What kind of editing do you do?
We sometimes edit and stream online training sessions for industrial, and have edited, converted and streamed commercials for various companies in the past.

I have a Sony 1100 MiniDV prosumer camcorder that I use to capture train footage. I'd like to add voiceover, narration, transitions, music, that kind of thing. Possible with Express?

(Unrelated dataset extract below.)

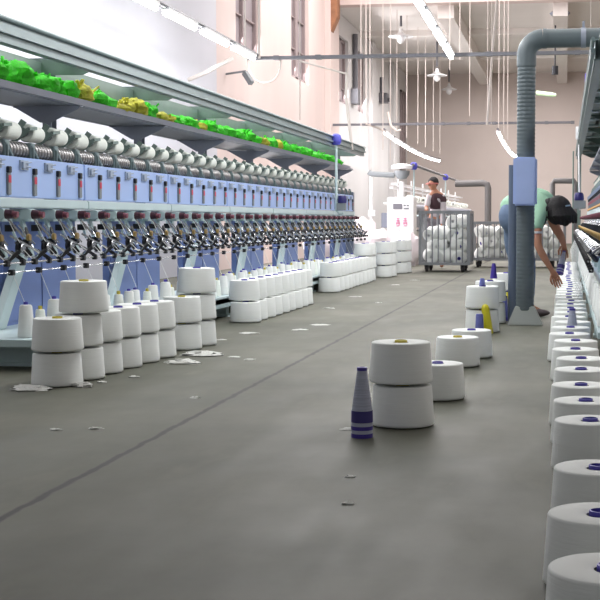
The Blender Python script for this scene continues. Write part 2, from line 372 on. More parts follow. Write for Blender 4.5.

You can do all this in IMovie, Express, and Final Cut. Import all the tracks, do your edits, synchronize, and add transitions. Final cut, and Express, have a lot more transitions and flexibility, but have can be confusing to the unfamiliar, thus the steep and steeper learning curve. All three can be brought into IDVD to make professional like DVD's, which also comes with the machine, or exported out for web, or email, including hints for servers that are streaming capable.

Your computer will also come with video tutorials to get you started in any of these programs...

Hope this all helps, but the best advice would be to try, and definitely play with one, before you buy.

Wed Jan 23, 08:39:00 PM PST  
Anonymous SimplyKimberly said...

I have to say that I reached my point of no return with Microsoft when I purchased a temporary machine with Windows Vista on it. It sucks beyond the telling. An OS is not supposed to be a memory hog. It is supposed to help you run other software.

My next computer is definitely going to be an Apple. And that 24 incher is a thing of magnificent beauty.